4 Net assets per share are the group’s net assets divided by the shares in issue at the period end.
HIGHLIGHTS
- Strong like-for-like revenue growth of 5.7%, reflecting the strength of Young’s strategy, supported by an excellent performance during EURO24 and the Christmas period, and despite challenging weather at the start of the year.
- Total revenue for the period up 24.9% to £485.8 million, and adjusted EBITDA up 23.2% to £113.6 million with managed house EBITDA for the period up 22.4% to £138.3 million.
- Adjusted operating profit up £14.1 million to £71.4 million, with a sector leading margin of 14.7%, despite continued National Living Wage increases of almost 10%, utility costs and H1 head office dual running costs of £2.1 million from the City Pub Group acquisition.
- Healthy cash generation, a balanced investment strategy, and the planned selective disposal of nine trading pubs has reduced year end net debt (pre-IFRS 16) by £19.5 million to £248.3 million (net debt £336.3 million), with net debt to EBITDA (pre-IFRS 16) at 2.4 times (net debt to adjusted EBITDA 3.0 times).
- Recommendation for a final dividend of 11.53 pence, resulting in a total dividend for the year of 23.06 pence, up 6.0%, reflecting our strong profit performance and progressive dividend policy.

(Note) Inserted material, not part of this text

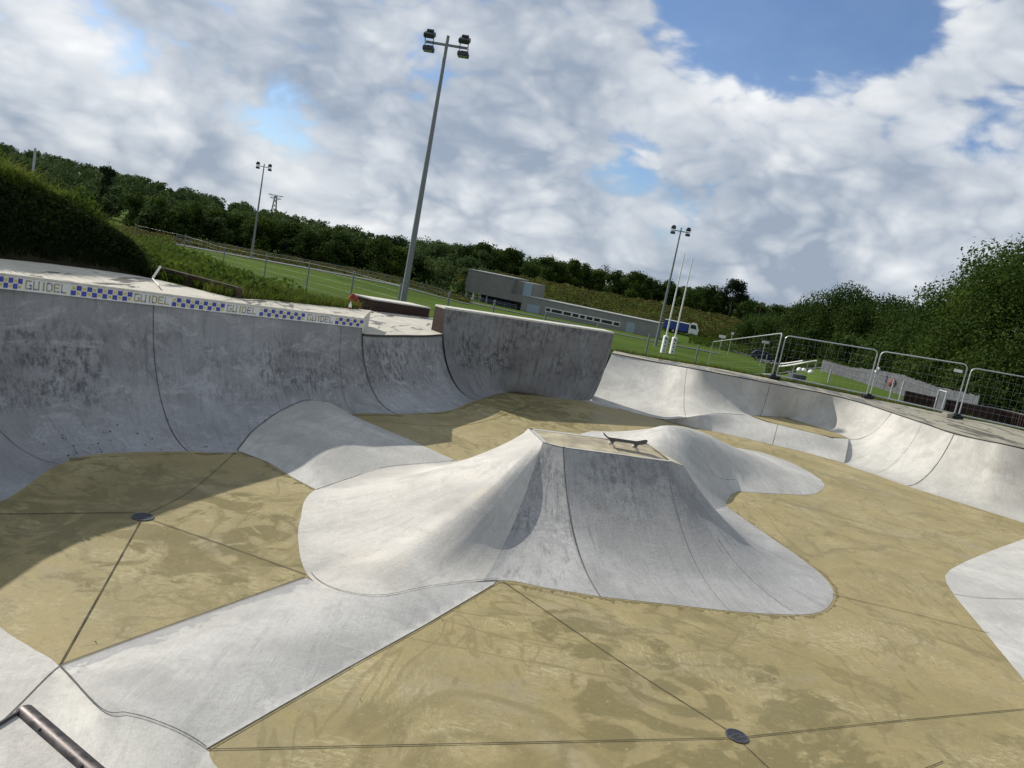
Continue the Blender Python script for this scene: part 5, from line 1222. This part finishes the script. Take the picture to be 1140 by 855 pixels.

- Completed the successful integration of City Pub Group into the Young’s estate. Head office synergies realised, and food and drink margin benefits achieved in line with the acquisition plan.
- Like-for-like managed house revenue for the last nine weeks was ahead of last year by 8.0%, giving the Board confidence for the year ahead.
POST PERIOD END HIGHLIGHTS
- Board changes: Nick Miller has decided to step down from the Board after eight years, with John Dunsmore joining as NED, both effective at the July AGM.
Simon Dodd, Chief Executive of Young’s, commented:
“I am delighted to announce another excellent set of results, reflecting the strength of the Young’s strategy. During the year, customers flocked to our wonderful pubs to watch EURO24 and celebrate Christmas. Poor weather at the start of the year held back early trading, but unseasonable March sunshine delivered a welcome boost to sales. We have successfully completed the integration of the City Pub Group, realising all the promised synergies and we are well advanced in achieving further operational benefits.”
“A tough macroeconomic environment for the industry seems to have been par for the course since I became CEO and Government changes coming into effect in April make life no easier. However, we are in excellent shape, with our differentiated approach and premium business model positioning us well in difficult conditions. Young’s continues to be a leader for like-for-like sales in our sector and everything within our control is going to plan.”
“It’s been a fast start to the new financial year, with the great weather throughout April and May meaning our beautiful pub gardens and riverside locations have been packed full of customers. Whilst we remain mindful of the headwinds facing consumers and the wider issues that our industry will encounter, we are confident our premium, well-invested, predominantly freehold pub estate will continue to deliver profitable growth.”